Aim>
Identify the lines that contain the word "Blender" and copy each one.

Provided entries>
########

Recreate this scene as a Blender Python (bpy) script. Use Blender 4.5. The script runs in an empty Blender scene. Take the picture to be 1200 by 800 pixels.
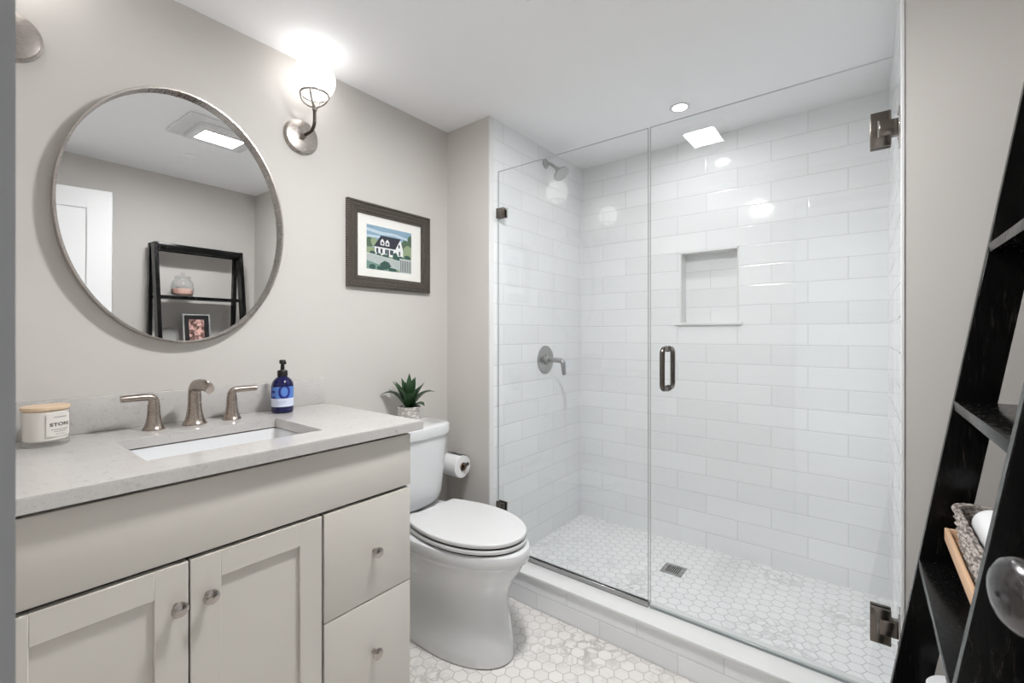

########

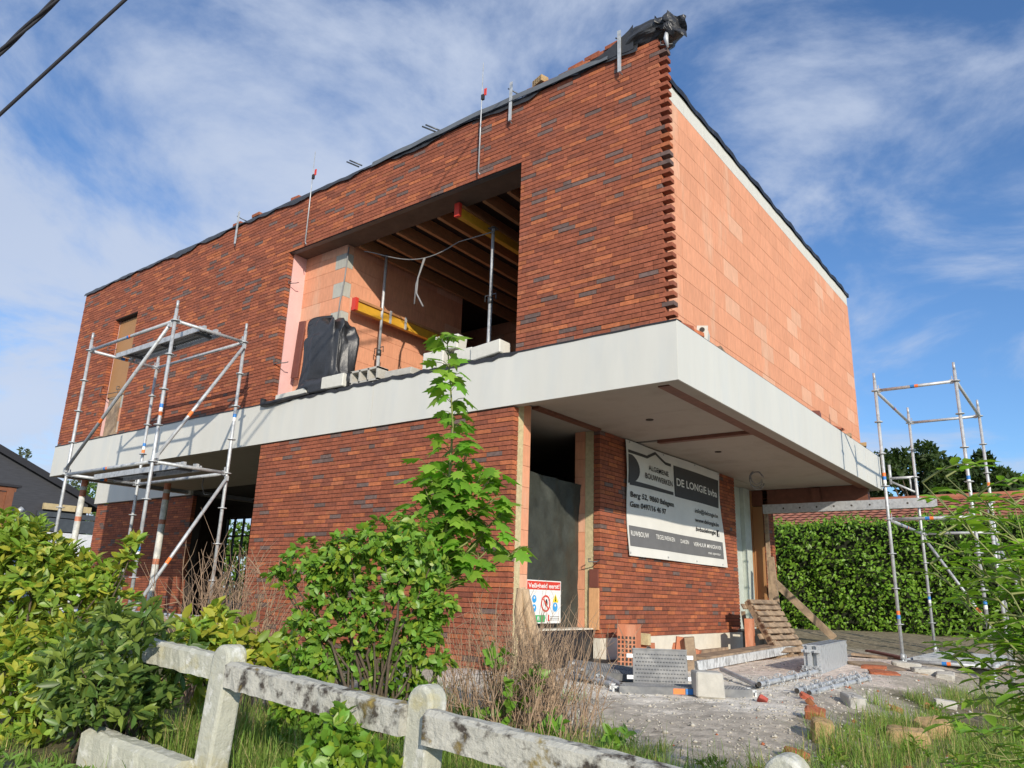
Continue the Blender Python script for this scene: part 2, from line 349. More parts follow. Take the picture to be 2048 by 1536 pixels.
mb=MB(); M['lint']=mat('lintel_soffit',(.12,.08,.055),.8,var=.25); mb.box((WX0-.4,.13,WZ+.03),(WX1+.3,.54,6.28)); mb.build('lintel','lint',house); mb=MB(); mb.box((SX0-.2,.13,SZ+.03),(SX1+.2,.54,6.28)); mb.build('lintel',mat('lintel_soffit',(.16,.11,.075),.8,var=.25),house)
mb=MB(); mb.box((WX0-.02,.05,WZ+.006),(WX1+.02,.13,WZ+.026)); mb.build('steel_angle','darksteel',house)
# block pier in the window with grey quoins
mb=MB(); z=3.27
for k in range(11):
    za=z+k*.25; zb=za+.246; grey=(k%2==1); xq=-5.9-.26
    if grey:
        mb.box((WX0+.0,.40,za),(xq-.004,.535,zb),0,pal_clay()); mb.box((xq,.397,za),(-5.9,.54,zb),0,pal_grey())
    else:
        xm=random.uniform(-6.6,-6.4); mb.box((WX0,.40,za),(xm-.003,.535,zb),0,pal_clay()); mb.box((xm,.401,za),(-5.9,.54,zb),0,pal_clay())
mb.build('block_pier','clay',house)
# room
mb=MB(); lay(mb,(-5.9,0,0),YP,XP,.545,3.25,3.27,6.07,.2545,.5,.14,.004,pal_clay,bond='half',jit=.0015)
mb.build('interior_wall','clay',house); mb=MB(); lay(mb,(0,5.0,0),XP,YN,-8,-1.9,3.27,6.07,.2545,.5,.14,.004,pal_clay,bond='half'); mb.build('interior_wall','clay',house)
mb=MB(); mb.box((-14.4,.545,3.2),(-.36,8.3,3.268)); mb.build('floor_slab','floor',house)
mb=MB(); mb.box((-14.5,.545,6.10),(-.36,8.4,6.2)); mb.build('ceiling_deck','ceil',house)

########

Result for this exercise>
Recreate this scene as a Blender Python (bpy) script. Use Blender 4.5. The script runs in an empty Blender scene. Take the picture to be 1200 by 800 pixels.
Continue the Blender Python script for this scene: part 2, from line 349. More parts follow. Take the picture to be 2048 by 1536 pixels.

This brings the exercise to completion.